**Aim**.
Open with the line that has "were 1600x1200 pixels."; close with the line that has "COL = scn.collection". Retype those lines exactly, images excluded.
═════ Data for the task
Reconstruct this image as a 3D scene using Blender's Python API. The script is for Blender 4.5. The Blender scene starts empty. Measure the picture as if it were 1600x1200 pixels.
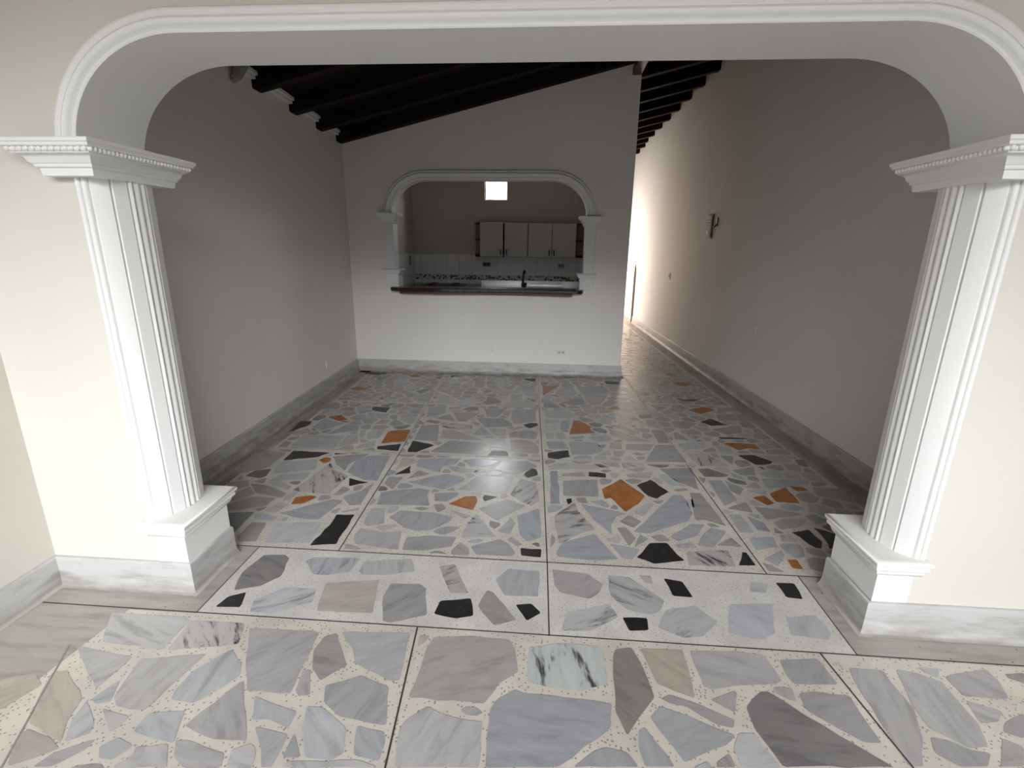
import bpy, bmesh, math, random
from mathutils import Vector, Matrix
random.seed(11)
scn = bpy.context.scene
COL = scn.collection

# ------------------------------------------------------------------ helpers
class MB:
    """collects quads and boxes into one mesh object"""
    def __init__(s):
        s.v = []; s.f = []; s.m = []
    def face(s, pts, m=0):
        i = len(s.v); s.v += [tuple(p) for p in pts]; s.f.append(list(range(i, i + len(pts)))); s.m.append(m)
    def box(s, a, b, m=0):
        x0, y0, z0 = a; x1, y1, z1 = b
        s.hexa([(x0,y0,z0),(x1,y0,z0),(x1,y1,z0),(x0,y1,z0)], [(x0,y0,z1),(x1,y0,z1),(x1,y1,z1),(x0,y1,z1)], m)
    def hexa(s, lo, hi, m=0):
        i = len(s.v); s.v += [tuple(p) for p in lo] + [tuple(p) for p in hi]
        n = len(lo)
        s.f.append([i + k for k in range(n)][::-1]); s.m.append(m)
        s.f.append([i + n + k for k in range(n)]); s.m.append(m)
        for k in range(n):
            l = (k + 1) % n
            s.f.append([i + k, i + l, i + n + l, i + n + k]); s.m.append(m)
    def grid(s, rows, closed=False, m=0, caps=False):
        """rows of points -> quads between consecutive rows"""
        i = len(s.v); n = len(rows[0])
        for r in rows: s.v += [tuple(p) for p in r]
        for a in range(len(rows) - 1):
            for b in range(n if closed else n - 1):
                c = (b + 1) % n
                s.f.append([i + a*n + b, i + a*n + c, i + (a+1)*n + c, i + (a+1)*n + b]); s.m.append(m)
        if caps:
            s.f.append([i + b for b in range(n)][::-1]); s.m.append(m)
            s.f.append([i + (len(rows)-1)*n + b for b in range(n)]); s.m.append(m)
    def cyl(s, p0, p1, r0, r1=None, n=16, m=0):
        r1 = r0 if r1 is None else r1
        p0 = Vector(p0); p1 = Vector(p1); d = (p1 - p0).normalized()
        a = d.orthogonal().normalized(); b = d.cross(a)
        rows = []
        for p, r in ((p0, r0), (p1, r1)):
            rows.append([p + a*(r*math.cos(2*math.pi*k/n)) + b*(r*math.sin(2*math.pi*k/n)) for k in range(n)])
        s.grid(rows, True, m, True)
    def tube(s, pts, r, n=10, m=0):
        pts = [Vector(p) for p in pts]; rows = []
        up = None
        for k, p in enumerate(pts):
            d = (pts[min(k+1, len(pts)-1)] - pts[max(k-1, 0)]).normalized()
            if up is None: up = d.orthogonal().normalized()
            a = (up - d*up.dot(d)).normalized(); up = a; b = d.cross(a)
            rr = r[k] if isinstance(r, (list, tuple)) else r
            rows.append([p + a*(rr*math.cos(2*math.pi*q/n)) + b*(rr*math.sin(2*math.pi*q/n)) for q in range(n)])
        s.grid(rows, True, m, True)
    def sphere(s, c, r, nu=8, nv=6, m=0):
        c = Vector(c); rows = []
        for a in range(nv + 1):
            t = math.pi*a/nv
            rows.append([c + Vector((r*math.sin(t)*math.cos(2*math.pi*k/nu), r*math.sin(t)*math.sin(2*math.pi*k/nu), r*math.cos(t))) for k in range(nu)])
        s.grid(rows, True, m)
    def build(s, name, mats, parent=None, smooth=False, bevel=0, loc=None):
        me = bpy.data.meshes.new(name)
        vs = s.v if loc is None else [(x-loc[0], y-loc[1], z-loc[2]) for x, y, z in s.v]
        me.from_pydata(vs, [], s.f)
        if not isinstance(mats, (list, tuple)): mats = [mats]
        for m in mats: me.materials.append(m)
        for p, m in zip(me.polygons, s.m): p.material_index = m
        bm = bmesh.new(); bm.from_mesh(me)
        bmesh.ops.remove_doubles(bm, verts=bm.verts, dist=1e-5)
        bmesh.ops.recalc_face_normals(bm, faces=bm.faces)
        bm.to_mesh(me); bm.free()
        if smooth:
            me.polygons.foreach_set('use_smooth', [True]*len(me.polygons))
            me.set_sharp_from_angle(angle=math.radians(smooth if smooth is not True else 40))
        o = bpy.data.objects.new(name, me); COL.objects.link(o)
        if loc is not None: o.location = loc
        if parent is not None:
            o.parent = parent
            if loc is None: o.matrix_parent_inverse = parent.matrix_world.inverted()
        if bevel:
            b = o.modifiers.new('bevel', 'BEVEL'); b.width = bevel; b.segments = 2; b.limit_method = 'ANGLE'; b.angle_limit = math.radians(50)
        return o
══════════
═════ Data for the task
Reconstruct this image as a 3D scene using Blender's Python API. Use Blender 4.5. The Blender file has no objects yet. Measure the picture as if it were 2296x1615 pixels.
══════════
═════ Data for the task
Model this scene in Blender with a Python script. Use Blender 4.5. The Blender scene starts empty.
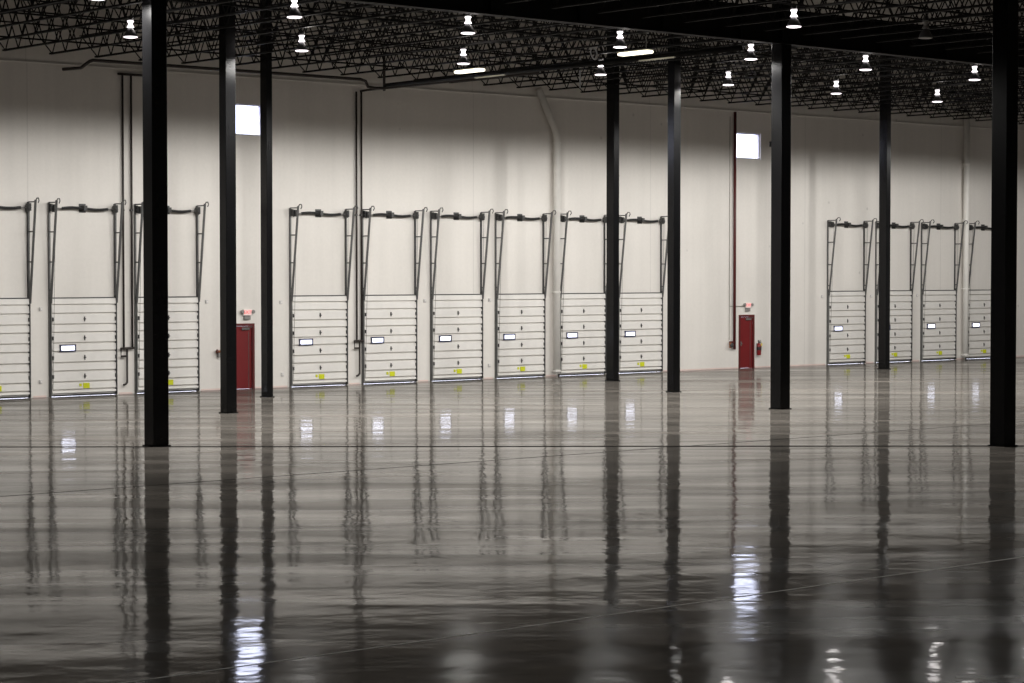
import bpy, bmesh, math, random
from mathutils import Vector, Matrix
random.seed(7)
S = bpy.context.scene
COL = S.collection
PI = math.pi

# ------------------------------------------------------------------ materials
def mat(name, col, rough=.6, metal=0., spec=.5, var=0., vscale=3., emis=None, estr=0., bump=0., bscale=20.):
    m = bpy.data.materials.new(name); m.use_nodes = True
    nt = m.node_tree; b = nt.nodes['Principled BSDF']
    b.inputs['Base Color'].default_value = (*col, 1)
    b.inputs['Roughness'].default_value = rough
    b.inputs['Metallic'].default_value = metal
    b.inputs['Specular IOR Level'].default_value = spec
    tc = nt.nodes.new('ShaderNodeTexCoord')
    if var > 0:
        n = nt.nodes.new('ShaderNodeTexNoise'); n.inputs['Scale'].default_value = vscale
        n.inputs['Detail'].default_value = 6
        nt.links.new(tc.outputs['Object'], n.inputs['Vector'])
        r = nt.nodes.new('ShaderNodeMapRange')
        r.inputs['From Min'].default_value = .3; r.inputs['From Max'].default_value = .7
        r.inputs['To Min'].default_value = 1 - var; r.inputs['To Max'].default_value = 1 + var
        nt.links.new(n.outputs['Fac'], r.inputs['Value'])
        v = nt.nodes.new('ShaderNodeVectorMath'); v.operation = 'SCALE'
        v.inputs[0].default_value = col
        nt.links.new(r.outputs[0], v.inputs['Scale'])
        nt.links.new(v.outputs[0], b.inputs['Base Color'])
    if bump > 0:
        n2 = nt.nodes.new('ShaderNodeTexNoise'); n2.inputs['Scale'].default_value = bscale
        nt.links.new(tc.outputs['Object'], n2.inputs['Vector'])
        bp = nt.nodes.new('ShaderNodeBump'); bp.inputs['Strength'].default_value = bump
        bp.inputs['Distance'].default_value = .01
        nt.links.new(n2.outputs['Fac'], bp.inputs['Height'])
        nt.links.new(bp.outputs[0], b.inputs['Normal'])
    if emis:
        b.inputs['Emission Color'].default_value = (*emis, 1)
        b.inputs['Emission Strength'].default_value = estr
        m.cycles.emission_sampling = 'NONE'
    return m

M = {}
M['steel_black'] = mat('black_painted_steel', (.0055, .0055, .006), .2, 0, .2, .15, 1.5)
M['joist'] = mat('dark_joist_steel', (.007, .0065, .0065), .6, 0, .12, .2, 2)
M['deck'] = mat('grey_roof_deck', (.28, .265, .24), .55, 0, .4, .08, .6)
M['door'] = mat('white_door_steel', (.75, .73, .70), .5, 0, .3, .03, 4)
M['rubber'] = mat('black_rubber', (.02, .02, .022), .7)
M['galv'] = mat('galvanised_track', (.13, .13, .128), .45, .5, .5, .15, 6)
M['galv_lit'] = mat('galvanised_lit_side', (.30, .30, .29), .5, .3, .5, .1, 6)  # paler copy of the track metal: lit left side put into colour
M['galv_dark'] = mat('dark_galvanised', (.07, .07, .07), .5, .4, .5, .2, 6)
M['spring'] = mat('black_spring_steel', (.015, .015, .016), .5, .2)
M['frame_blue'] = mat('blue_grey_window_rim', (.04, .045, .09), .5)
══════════
**Task solution**.
Reconstruct this image as a 3D scene using Blender's Python API. The script is for Blender 4.5. The Blender scene starts empty. Measure the picture as if it were 1600x1200 pixels.
import bpy, bmesh, math, random
from mathutils import Vector, Matrix
random.seed(11)
scn = bpy.context.scene
COL = scn.collection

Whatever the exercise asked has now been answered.